[DATA]
((

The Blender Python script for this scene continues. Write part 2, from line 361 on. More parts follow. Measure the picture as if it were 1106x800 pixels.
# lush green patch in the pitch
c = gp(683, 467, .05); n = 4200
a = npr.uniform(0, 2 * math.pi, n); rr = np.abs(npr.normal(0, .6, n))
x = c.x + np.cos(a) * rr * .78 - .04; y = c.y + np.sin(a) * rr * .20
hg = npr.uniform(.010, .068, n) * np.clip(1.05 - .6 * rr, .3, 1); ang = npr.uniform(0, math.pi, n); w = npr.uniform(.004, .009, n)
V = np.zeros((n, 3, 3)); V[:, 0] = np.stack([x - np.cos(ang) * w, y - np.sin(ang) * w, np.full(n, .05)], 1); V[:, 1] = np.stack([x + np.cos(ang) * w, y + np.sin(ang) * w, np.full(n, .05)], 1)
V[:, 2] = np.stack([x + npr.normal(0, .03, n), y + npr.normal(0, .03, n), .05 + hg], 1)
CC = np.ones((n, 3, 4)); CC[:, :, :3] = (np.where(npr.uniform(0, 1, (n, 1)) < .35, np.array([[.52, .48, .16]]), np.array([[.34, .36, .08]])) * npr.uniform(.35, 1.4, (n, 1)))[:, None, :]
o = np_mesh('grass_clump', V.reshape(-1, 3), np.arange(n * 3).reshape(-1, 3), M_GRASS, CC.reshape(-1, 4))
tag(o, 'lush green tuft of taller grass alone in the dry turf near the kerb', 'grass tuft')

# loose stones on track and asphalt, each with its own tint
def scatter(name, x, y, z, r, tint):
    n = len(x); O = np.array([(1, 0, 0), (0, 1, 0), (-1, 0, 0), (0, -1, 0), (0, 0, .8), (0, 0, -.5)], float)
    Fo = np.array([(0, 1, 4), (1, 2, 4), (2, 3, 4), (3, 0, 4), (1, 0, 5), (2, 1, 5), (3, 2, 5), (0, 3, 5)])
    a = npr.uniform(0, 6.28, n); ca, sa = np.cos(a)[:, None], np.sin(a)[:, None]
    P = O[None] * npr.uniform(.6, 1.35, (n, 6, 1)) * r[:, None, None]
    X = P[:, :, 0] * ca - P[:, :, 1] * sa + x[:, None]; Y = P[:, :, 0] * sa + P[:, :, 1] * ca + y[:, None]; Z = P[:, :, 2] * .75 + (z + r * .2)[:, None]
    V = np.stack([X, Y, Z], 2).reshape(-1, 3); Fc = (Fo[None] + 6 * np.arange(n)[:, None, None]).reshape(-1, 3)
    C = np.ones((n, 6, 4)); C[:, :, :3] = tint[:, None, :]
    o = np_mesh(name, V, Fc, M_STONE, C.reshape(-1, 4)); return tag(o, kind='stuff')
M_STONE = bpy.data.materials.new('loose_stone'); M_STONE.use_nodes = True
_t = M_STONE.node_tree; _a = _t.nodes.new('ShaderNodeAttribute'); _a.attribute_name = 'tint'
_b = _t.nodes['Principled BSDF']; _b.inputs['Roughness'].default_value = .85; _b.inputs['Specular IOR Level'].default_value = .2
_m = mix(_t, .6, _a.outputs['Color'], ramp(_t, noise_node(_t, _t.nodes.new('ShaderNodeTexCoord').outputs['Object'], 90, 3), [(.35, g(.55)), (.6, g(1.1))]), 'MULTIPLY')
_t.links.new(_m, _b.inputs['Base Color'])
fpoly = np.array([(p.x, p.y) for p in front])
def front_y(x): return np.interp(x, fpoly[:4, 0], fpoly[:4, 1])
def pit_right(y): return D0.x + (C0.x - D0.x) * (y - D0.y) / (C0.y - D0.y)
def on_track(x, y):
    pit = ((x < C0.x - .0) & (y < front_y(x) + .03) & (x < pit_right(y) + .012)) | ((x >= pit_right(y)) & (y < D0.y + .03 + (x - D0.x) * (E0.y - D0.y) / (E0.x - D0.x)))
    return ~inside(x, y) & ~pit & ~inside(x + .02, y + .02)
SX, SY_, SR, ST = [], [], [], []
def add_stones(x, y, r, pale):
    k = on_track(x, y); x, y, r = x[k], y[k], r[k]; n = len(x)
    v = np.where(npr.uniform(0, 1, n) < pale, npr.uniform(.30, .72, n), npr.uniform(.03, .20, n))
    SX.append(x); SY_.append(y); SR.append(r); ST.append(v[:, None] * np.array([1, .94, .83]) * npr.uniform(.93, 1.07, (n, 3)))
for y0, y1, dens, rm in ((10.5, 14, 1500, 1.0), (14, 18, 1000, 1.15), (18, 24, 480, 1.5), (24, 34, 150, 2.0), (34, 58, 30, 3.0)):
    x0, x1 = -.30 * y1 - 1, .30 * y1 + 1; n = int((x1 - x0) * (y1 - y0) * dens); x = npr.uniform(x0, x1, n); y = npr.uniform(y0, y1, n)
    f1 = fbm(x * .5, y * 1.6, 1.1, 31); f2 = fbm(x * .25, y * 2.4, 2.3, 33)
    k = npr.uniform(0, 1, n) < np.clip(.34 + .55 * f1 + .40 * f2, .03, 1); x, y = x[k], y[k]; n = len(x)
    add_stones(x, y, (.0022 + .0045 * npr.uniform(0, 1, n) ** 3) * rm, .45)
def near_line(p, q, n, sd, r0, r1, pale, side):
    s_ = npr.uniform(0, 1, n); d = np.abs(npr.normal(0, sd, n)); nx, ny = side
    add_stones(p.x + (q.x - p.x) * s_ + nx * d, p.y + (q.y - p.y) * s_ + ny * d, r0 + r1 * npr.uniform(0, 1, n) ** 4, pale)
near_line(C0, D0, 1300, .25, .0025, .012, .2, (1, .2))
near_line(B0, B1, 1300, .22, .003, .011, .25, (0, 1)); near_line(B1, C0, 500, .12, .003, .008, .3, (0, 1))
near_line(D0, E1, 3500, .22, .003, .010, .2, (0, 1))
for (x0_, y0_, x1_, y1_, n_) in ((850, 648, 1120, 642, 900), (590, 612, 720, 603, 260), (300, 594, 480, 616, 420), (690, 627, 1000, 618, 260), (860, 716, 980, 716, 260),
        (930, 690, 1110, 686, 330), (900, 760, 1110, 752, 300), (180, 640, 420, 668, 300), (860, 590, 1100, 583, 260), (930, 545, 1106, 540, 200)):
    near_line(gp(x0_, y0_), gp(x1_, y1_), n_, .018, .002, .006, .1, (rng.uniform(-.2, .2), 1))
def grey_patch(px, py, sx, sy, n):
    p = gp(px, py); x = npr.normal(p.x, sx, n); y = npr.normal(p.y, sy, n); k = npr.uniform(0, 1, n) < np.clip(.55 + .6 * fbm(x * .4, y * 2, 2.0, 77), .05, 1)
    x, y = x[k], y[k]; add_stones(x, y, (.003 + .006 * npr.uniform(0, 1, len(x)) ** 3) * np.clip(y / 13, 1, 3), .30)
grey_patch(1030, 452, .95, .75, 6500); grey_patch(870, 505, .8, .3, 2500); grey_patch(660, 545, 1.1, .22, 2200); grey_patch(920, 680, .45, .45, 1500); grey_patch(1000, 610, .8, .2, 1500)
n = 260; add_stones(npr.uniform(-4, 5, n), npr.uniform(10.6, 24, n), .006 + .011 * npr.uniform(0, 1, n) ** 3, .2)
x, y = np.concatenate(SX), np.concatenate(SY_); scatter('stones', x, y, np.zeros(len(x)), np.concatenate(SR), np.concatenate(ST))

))

[TO BE DONE]
Exactly reproduce the material above.

[FULL RESPONSE]
The Blender Python script for this scene continues. Write part 2, from line 361 on. More parts follow. Measure the picture as if it were 1106x800 pixels.
# lush green patch in the pitch
c = gp(683, 467, .05); n = 4200
a = npr.uniform(0, 2 * math.pi, n); rr = np.abs(npr.normal(0, .6, n))
x = c.x + np.cos(a) * rr * .78 - .04; y = c.y + np.sin(a) * rr * .20
hg = npr.uniform(.010, .068, n) * np.clip(1.05 - .6 * rr, .3, 1); ang = npr.uniform(0, math.pi, n); w = npr.uniform(.004, .009, n)
V = np.zeros((n, 3, 3)); V[:, 0] = np.stack([x - np.cos(ang) * w, y - np.sin(ang) * w, np.full(n, .05)], 1); V[:, 1] = np.stack([x + np.cos(ang) * w, y + np.sin(ang) * w, np.full(n, .05)], 1)
V[:, 2] = np.stack([x + npr.normal(0, .03, n), y + npr.normal(0, .03, n), .05 + hg], 1)
CC = np.ones((n, 3, 4)); CC[:, :, :3] = (np.where(npr.uniform(0, 1, (n, 1)) < .35, np.array([[.52, .48, .16]]), np.array([[.34, .36, .08]])) * npr.uniform(.35, 1.4, (n, 1)))[:, None, :]
o = np_mesh('grass_clump', V.reshape(-1, 3), np.arange(n * 3).reshape(-1, 3), M_GRASS, CC.reshape(-1, 4))
tag(o, 'lush green tuft of taller grass alone in the dry turf near the kerb', 'grass tuft')

# loose stones on track and asphalt, each with its own tint
def scatter(name, x, y, z, r, tint):
    n = len(x); O = np.array([(1, 0, 0), (0, 1, 0), (-1, 0, 0), (0, -1, 0), (0, 0, .8), (0, 0, -.5)], float)
    Fo = np.array([(0, 1, 4), (1, 2, 4), (2, 3, 4), (3, 0, 4), (1, 0, 5), (2, 1, 5), (3, 2, 5), (0, 3, 5)])
    a = npr.uniform(0, 6.28, n); ca, sa = np.cos(a)[:, None], np.sin(a)[:, None]
    P = O[None] * npr.uniform(.6, 1.35, (n, 6, 1)) * r[:, None, None]
    X = P[:, :, 0] * ca - P[:, :, 1] * sa + x[:, None]; Y = P[:, :, 0] * sa + P[:, :, 1] * ca + y[:, None]; Z = P[:, :, 2] * .75 + (z + r * .2)[:, None]
    V = np.stack([X, Y, Z], 2).reshape(-1, 3); Fc = (Fo[None] + 6 * np.arange(n)[:, None, None]).reshape(-1, 3)
    C = np.ones((n, 6, 4)); C[:, :, :3] = tint[:, None, :]
    o = np_mesh(name, V, Fc, M_STONE, C.reshape(-1, 4)); return tag(o, kind='stuff')
M_STONE = bpy.data.materials.new('loose_stone'); M_STONE.use_nodes = True
_t = M_STONE.node_tree; _a = _t.nodes.new('ShaderNodeAttribute'); _a.attribute_name = 'tint'
_b = _t.nodes['Principled BSDF']; _b.inputs['Roughness'].default_value = .85; _b.inputs['Specular IOR Level'].default_value = .2
_m = mix(_t, .6, _a.outputs['Color'], ramp(_t, noise_node(_t, _t.nodes.new('ShaderNodeTexCoord').outputs['Object'], 90, 3), [(.35, g(.55)), (.6, g(1.1))]), 'MULTIPLY')
_t.links.new(_m, _b.inputs['Base Color'])
fpoly = np.array([(p.x, p.y) for p in front])
def front_y(x): return np.interp(x, fpoly[:4, 0], fpoly[:4, 1])
def pit_right(y): return D0.x + (C0.x - D0.x) * (y - D0.y) / (C0.y - D0.y)
def on_track(x, y):
    pit = ((x < C0.x - .0) & (y < front_y(x) + .03) & (x < pit_right(y) + .012)) | ((x >= pit_right(y)) & (y < D0.y + .03 + (x - D0.x) * (E0.y - D0.y) / (E0.x - D0.x)))
    return ~inside(x, y) & ~pit & ~inside(x + .02, y + .02)
SX, SY_, SR, ST = [], [], [], []
def add_stones(x, y, r, pale):
    k = on_track(x, y); x, y, r = x[k], y[k], r[k]; n = len(x)
    v = np.where(npr.uniform(0, 1, n) < pale, npr.uniform(.30, .72, n), npr.uniform(.03, .20, n))
    SX.append(x); SY_.append(y); SR.append(r); ST.append(v[:, None] * np.array([1, .94, .83]) * npr.uniform(.93, 1.07, (n, 3)))
for y0, y1, dens, rm in ((10.5, 14, 1500, 1.0), (14, 18, 1000, 1.15), (18, 24, 480, 1.5), (24, 34, 150, 2.0), (34, 58, 30, 3.0)):
    x0, x1 = -.30 * y1 - 1, .30 * y1 + 1; n = int((x1 - x0) * (y1 - y0) * dens); x = npr.uniform(x0, x1, n); y = npr.uniform(y0, y1, n)
    f1 = fbm(x * .5, y * 1.6, 1.1, 31); f2 = fbm(x * .25, y * 2.4, 2.3, 33)
    k = npr.uniform(0, 1, n) < np.clip(.34 + .55 * f1 + .40 * f2, .03, 1); x, y = x[k], y[k]; n = len(x)
    add_stones(x, y, (.0022 + .0045 * npr.uniform(0, 1, n) ** 3) * rm, .45)
def near_line(p, q, n, sd, r0, r1, pale, side):
    s_ = npr.uniform(0, 1, n); d = np.abs(npr.normal(0, sd, n)); nx, ny = side
    add_stones(p.x + (q.x - p.x) * s_ + nx * d, p.y + (q.y - p.y) * s_ + ny * d, r0 + r1 * npr.uniform(0, 1, n) ** 4, pale)
near_line(C0, D0, 1300, .25, .0025, .012, .2, (1, .2))
near_line(B0, B1, 1300, .22, .003, .011, .25, (0, 1)); near_line(B1, C0, 500, .12, .003, .008, .3, (0, 1))
near_line(D0, E1, 3500, .22, .003, .010, .2, (0, 1))
for (x0_, y0_, x1_, y1_, n_) in ((850, 648, 1120, 642, 900), (590, 612, 720, 603, 260), (300, 594, 480, 616, 420), (690, 627, 1000, 618, 260), (860, 716, 980, 716, 260),
        (930, 690, 1110, 686, 330), (900, 760, 1110, 752, 300), (180, 640, 420, 668, 300), (860, 590, 1100, 583, 260), (930, 545, 1106, 540, 200)):
    near_line(gp(x0_, y0_), gp(x1_, y1_), n_, .018, .002, .006, .1, (rng.uniform(-.2, .2), 1))
def grey_patch(px, py, sx, sy, n):
    p = gp(px, py); x = npr.normal(p.x, sx, n); y = npr.normal(p.y, sy, n); k = npr.uniform(0, 1, n) < np.clip(.55 + .6 * fbm(x * .4, y * 2, 2.0, 77), .05, 1)
    x, y = x[k], y[k]; add_stones(x, y, (.003 + .006 * npr.uniform(0, 1, len(x)) ** 3) * np.clip(y / 13, 1, 3), .30)
grey_patch(1030, 452, .95, .75, 6500); grey_patch(870, 505, .8, .3, 2500); grey_patch(660, 545, 1.1, .22, 2200); grey_patch(920, 680, .45, .45, 1500); grey_patch(1000, 610, .8, .2, 1500)
n = 260; add_stones(npr.uniform(-4, 5, n), npr.uniform(10.6, 24, n), .006 + .011 * npr.uniform(0, 1, n) ** 3, .2)
x, y = np.concatenate(SX), np.concatenate(SY_); scatter('stones', x, y, np.zeros(len(x)), np.concatenate(SR), np.concatenate(ST))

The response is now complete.